Franklin Delano Roosevelt, who was close to his mother and her family, took pride in the storied Delano name, and, long before he won the White House, newspaper headline writers dubbed him FDR—the gold standard of initialdom.
Harry S Truman's middle initial led to controversy. Truman's parents could not agree on his middle name, so they settled on the letter S, sans period. Some deemed Truman's lack of a longer middle name as emblematic of his slight stature. How could the short, lightly regarded machine politician sit at the great FDR's desk? As Bruce Kuklick recounted in The Good Ruler: From Herbert Hoover to Richard Nixon, "one frustrated voter exclaimed, 'They say the S doesn't stand for nothing; the whole god-damn name doesn't stand for nothing.' "
But Truman ultimately achieved HST status, as did Roosevelt's political protégé Lyndon Baines Johnson. His biographer Robert Caro noted that when Johnson came to Washington as a boy-wonder congressman during the New Deal, "He instructed one aide to simply use his initials in press releases: 'FDR—LBJ—do you get it?' " Sandy Cohen, curator of the LBJ Presidential Library, remarked that Johnson revered the ring of LBJ so much that he named his daughters Luci Baines Johnson and Lynda Bird Johnson and his dog Little Beagle Johnson.

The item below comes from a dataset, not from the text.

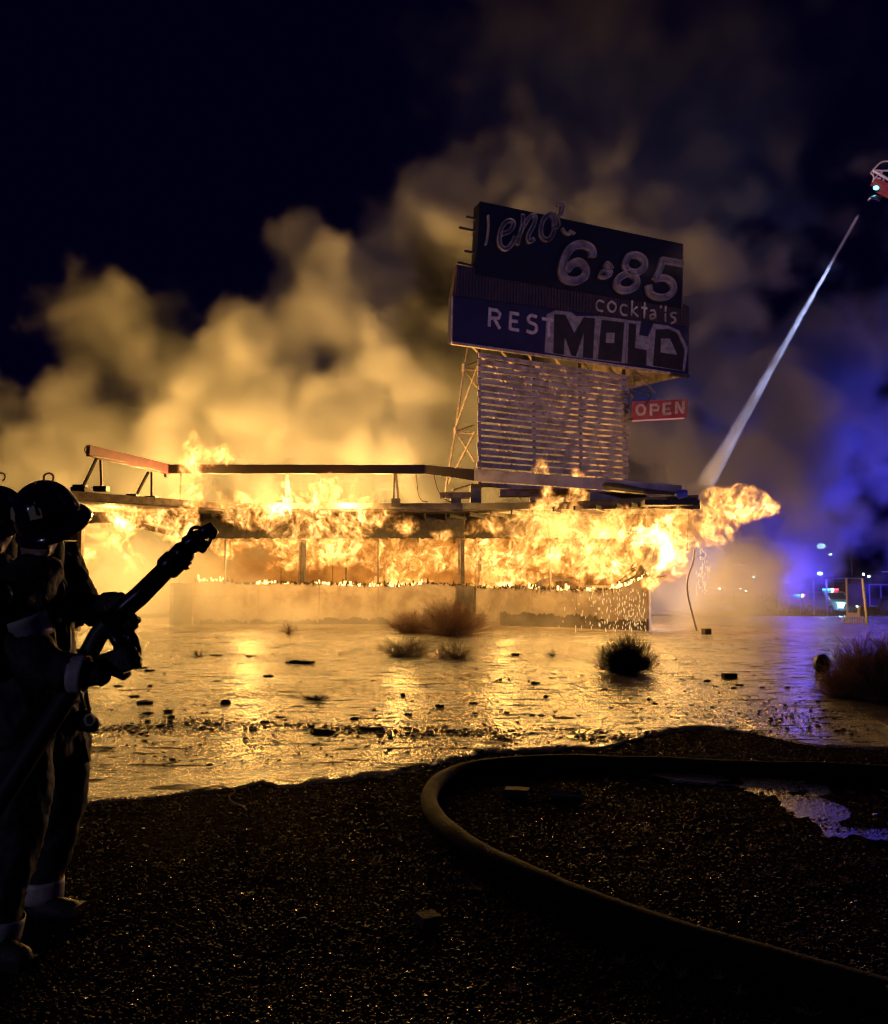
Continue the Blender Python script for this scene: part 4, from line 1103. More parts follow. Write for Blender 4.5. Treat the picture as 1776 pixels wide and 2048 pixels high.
# ================================================================= right hand background: fence, chair, vehicles, lamps
fence = empty('wire_fence', tuple(on_ground(1694, 1235)), 'wire mesh fence on pale leaning posts at the right behind the burning building', 'fence')
fposts = [((1725, 1157), (1736, 1249), 30.5), ((1693, 1156), (1695, 1232), 37), ((1653, 1159), (1655, 1224), 43), ((1627, 1161), (1628, 1220), 49), ((1600, 1164), (1601, 1216), 55), ((1578, 1166), (1578, 1214), 61), ((1557, 1167), (1557, 1213), 67), ((1538, 1168), (1538, 1212), 73)]
for a, b, Y in fposts:
    p = at(*a, Y); q = at(*b, Y); m = MB(); m.tube([Vector((q.x, q.y, q.z - .3)), p], .045, 8); m.build('post', M['white_plastic'], fence, smooth=True)
for (a, b, Y), (a2, b2, Y2) in zip(fposts[:-1], fposts[1:]):
    p = at(*a, Y); q = at(*b, Y); p2 = at(*a2, Y2); q2 = at(*b2, Y2); m = MB(); n = 26
    for k in range(n):
        t = k / n; m.bar(p.lerp(p2, t), q.lerp(q2, t), .006)
    for k in range(12):
        t = k / 11; m.bar(p.lerp(q, t), p2.lerp(q2, t), .006 if k else .02)
    m.build('wire_mesh', M['char_grey'], fence, kind='stuff')
# white plastic garden chair, tipped on its back
ch = empty('garden_chair', tuple(on_ground(1708, 1246)), 'white plastic slatted garden chair tipped over in front of the fence', 'chair')
CY = 31.0
def cp(x, y, d=0.0): return at(1400 + x / 4.7234, 1060 + y / 4.7234, CY + d)
WP = M['white_plastic']
m = MB(); m.prism([cp(1375, 820), cp(1395, 815), cp(1392, 880), cp(1440, 895), cp(1500, 890), cp(1522, 865), cp(1510, 822), cp(1530, 824), cp(1540, 870), cp(1508, 905), cp(1440, 912), cp(1376, 888)], (0, .03, 0)); m.build('seat_frame', WP, ch, recalc=True)
for x0 in (1400, 1423, 1446, 1469, 1492):
    m = MB(); m.prism([cp(x0, 818), cp(x0 + 13, 818), cp(x0 + 11, 893), cp(x0 + 1, 893)], (0, .02, 0)); m.build('seat_slat', WP, ch)
m = MB(); m.bar(cp(1372, 820, .0), cp(1532, 822, .0), .06, .05); m.build('cross_rail', WP, ch)
for x0 in (1402, 1422, 1442, 1462, 1482, 1500):
    m = MB(); m.bar(cp(x0, 818, .05), cp(x0 + 1, 786, .45), .07, .02); m.build('back_slat', WP, ch)
m = MB(); m.bar(cp(1392, 786, .45), cp(1512, 786, .45), .05); m.build('top_rail', WP, ch)
m = MB(); m.tube(smooth_path([cp(1376, 838), cp(1352, 838), cp(1345, 855), cp(1350, 880, .1)], 5), .022, 8); m.build('armrest', WP, ch)
m = MB(); m.tube(smooth_path([cp(1530, 838), cp(1550, 838), cp(1558, 855), cp(1552, 880, .1)], 5), .022, 8); m.build('armrest', WP, ch)
m = MB(); m.bar(cp(1500, 800, .3), cp(1505, 715, .3), .07, .05); m.build('leg', WP, ch)
m = MB(); m.bar(cp(1402, 900, .3), cp(1398, 860, .6), .06, .05); m.build('leg', WP, ch)

def wheel(parent, c, r, w=.22, axis='x'):
    m = MB(); c = Vector(c); d = Vector((w / 2, 0, 0)) if axis == 'x' else Vector((0, w / 2, 0))
    m.tube([c - d, c - d * .8, c + d * .8, c + d], [r * .9, r, r, r * .9], 20); t = m.build('wheel', M['rubber'], parent, smooth=False)
    m = MB(); m.tube([c - d * 1.05, c + d * 1.05], r * .55, 14); m.build('rim', M['chrome'], t)
def car(loc, rz, label, cat, police=False, lit=True, h=1.75, body='white_paint', light='l_cyan'):
    """vehicle with its nose towards local -y"""
    g = gz(loc[0], loc[1]); o = empty('parked_car' if not police else 'police_car', (0, 0, 0), label, cat)
    prof = [(-2.45, .35), (-2.5, .75), (-2.35, .98), (-1.25, 1.12), (-.55, h - .12), (-.2, h), (1.9, h - .03), (2.35, h - .45), (2.45, .9), (2.4, .35)]
    m = MB(); m.prism([(-.92, y, z) for y, z in prof], (1.84, 0, 0)); b = m.build('body', M[body], o, recalc=True); bv = b.modifiers.new('b', 'BEVEL'); bv.width = .09; bv.segments = 3
    m = MB(); m.prism([(-.78, -1.235, 1.15), (.78, -1.235, 1.15), (.7, -.60, h - .16), (-.7, -.60, h - .16)], (0, -.03, .02)); m.build('windshield', M['glass'], o, recalc=True)
    for s in (-1, 1):
        m = MB(); m.prism([(s * .925, -.95, 1.13), (s * .925, 1.7, 1.13), (s * .925, 1.6, h - .16), (s * .925, -.4, h - .16)], (s * .012, 0, 0)); m.build('window', M['glass'], o, recalc=True)
        m = MB(); m.ell((s * .66, -2.46, .78), (.24, .10, .17), 12, 8); m.build('headlight', M['l_white' if lit else 'chrome'], o, smooth=True)
        m = MB(); m.box((s * 1.12 - .1, -.95, 1.1), (s * 1.12 + .1, -.85, 1.25)); m.build('mirror', M['dark_paint'], o)
        for y in (-1.55, 1.5): wheel(o, (s * .86, y, .36), .36)
    m = MB(); m.box((-.5, -2.52, .55), (.5, -2.46, .85)); m.build('grille', M['dark_paint'], o)
    m = MB(); m.box((-.9, -2.6, .32), (.9, -2.4, .52)); m.build('bumper', M['dark_paint'], o)
    if police:
        m = MB(); m.box((-.62, -.1, h + .02), (.62, .2, h + .06)); lb = m.build('light_bar', M['dark_paint'], o)
        for k in range(6):
            mt = 'l_blue' if k < 3 else 'l_red'
            if k in (1, 3): mt = 'l_white' if k == 3 else 'l_cyan'
            m = MB(); m.box((-.6 + k * .2, -.12, h + .06), (-.6 + k * .2 + .18, .18, h + .19)); m.build('light_module', M[mt], lb)
    o.location = (loc[0], loc[1], g); o.rotation_euler = (0, 0, rz)
    return o
p = at(1647, 1200, 68); car((p.x + .6, 68), .12, 'police vehicle facing the camera with red and blue roof lights and bright headlights', 'police car', True, h=1.8)
lamp('headlight_glow', (p.x, 65.0, -.1), 500, (.25, .8, 1.0), .3)
p = at(1602, 1200, 76); car((p.x, 76), .25, 'smaller police vehicle further left with a blue roof light in the haze', 'police car', True, lit=False, h=1.5, body='dark_paint')
p = at(1566, 1200, 84); car((p.x, 84), .3, 'dim pickup in the smoke furthest left of the parked vehicles', 'car', False, True, h=1.8)
# fire engine at the right edge
fe = empty('fire_engine', (0, 0, 0), 'dark blue lit fire engine with white outline stripes cut off by the right edge', 'fire engine')
FY = 46.0; a_ = at(1739, 1216, FY); x0 = a_.x; g0 = gz(x0, FY) + .0
def fbx(x, y, z, w, d, h, mat, name, parent=fe):
    m = MB(); m.box((x0 + x, FY + y, g0 + z), (x0 + x + w, FY + y + d, g0 + z + h)); return m.build(name, M[mat], parent)
fbx(0, 0, .45, 6.2, 2.4, 1.25, 'engine_blue', 'body'); fbx(.2, .05, 1.72, 6.0, 2.3, .45, 'dark_paint', 'roof_box'); fbx(6.25, 0, .45, 2.2, 2.4, 2.2, 'engine_blue', 'cab')
for (x, z, w, h) in ((0, .47, 6.2, .05), (0, 1.62, 6.2, .05), (0.0, .5, .05, 1.12), (.62, .5, .04, 1.12), (1.3, .5, .04, 1.12), (2.4, .5, .04, 1.12)): fbx(x, -.02, z, w, .018, h, 'white_paint', 'reflective_stripe')
for (x, w) in ((.12, .42), (.72, .5), (1.42, .9)): fbx(x, -.012, .9, w, .01, .6, 'dark_paint', 'locker_door')
fbx(.6, -.3, 2.3, 5.6, .06, .06, 'white_plastic', 'ladder_rail')
wheel(fe, (x0 + .95, FY + .1, g0 + .52), .52, .3, 'y'); wheel(fe, (x0 + 5.2, FY + .1, g0 + .52), .52, .3, 'y')
m = MB(); m.tube(smooth_path([(x0 + 1.45, FY - .05, g0 + 1.5), (x0 + 1.6, FY - .08, g0 + 1.1), (x0 + 1.9, FY - .08, g0 + .9), (x0 + 2.3, FY - .05, g0 + .95)], 5), .03, 6); m.build('hose_loop', M['white_plastic'], fe)
for dx in (.0, .28):
    m = MB(); m.ell((x0 - .1 + dx, FY + .3, g0 + 2.2 - dx * .4), .05, 8, 6); m.build('marker_lamp', M['l_white'], fe)
fbx(5.8, .3, 2.7, 1.6, .3, .18, 'l_blue', 'roof_light')
lamp('engine_light', (x0 + 5.5, FY - 2.2, g0 + 3.2), 500, (0.08, 0.10, 1.0), .15)
# street lamps
def street_lamp(hx, hy, Y, label, arm=None, r=.12, group=None, mat='l_white'):
    p = at(hx, hy, Y); g = gz(p.x, Y); px_ = p.x + (arm or .3)
    o = empty('street_lamp', (px_, Y, g), label, 'street lamp', group)
    m = MB(); m.tube([(px_, Y, g), (px_, Y, p.z - (.7 if arm else .05))], [.11, .07], 8); m.build('pole', M['char_grey'], o)
    m = MB(); m.tube([(px_, Y, p.z - (.72 if arm else .06)), (p.x + .3, Y, p.z + .03)], .05, 6); m.build('arm', M['char_grey'], o)
    m = MB(); m.ell(p, (r * 1.4, r, r * .8), 10, 8); m.build('lamp_head', M[mat], o, smooth=True)
street_lamp(1642, 1092, 88, 'street lamp with a long slanting arm, the brightest lamp in the haze', arm=3.1, r=.34)
street_lamp(1660, 1109, 120, 'white street lamp just below the end of the slanting arm', r=.2)
street_lamp(1640, 1147, 130, 'white street lamp above the police vehicles', r=.28)
FG = 'distant street lamps seen through the smoke'
for (a, b, r) in ((1508, 1154, .22), (1439, 1177, .20), (1481, 1177, .14), (1492, 1182, .16), (1463, 1132, .11)):
    street_lamp(a, b, 150, {1508: 'rightmost and highest placed of the tiny street lamps in the purple smoke', 1439: 'tiny distant street lamp nearest the bent conduit in the smoke', 1481: 'left one of a close pair of tiny street lamps in the smoke', 1492: 'right one of a close pair of tiny street lamps in the smoke', 1463: 'faintest tiny street lamp, above the other ones in the smoke'}[a], r=r, group=FG)
for (a, b) in ((1514, 1527), (1566, 1578)):
    p = at(a, 1165, 140); q = at(b, 1166, 140); g = gz(p.x, 140); o = empty('lit_canopy', ((p.x + q.x) / 2, 140, g), 'pale lit canopy edge far behind the smoke, ' + ('left one of two' if a == 1514 else 'right one of two'), 'canopy')
    m = MB(); m.box((p.x, 140, p.z - .1), (q.x, 142, p.z + .12)); m.build('canopy_edge', emat('dim_lit_canopy', (.6, .7, 1), .8), o)
    for xx in (p.x + .1, q.x - .2): m = MB(); m.box((xx, 140.5, g), (xx + .1, 140.6, p.z - .1)); m.build('post', M['char_grey'], o)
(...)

Richard Milhous Nixon was equally, if not more, concerned with the image his name conveyed. Soon after Nixon finally won the presidency, he announced to his staff that he would no longer use his middle initial. Milhous wasn't merely a dorky name, it also stuck him with a clumsy set of initials, RMN. (Try saying that three times quickly.)
Barack Obama pulled a Nixon, dropping his H. sometime before he ran for a seat in the Illinois State Senate in 1996. There are some branding experts who now urge Obama to again embrace his middle name. "Let the Republicans make the loudest noise about it, then Obama should emphasize why his name is Hussein. He's a product of a multi-cultural family. This man is representative of the 21st Century," said Robert Sawyer, author of Kiss and Sell: Writing for Advertising.
Perhaps Barack Hussein Obama should answer back bigots who try to tie him to terrorists with the flair of Hubert Horatio Humphrey Jr. During the 1964 campaign, Barry Goldwater's running mate, William Miller, tried to deride his opponent, pronouncing every syllable of "Hor-ay-ti-o." But according to The Mocking of a President: A History of Campaign Humor From Ike to Ronnie, by Gerald C. Gardner, Humphrey effortlessly deflected the brickbat: "[Miller] thinks he has a real issue in my middle name … I must warn him of the hidden middle name vote—all those youngsters blessed with a middle name they choose to convert to a middle initial … Miller should beware of the midlash."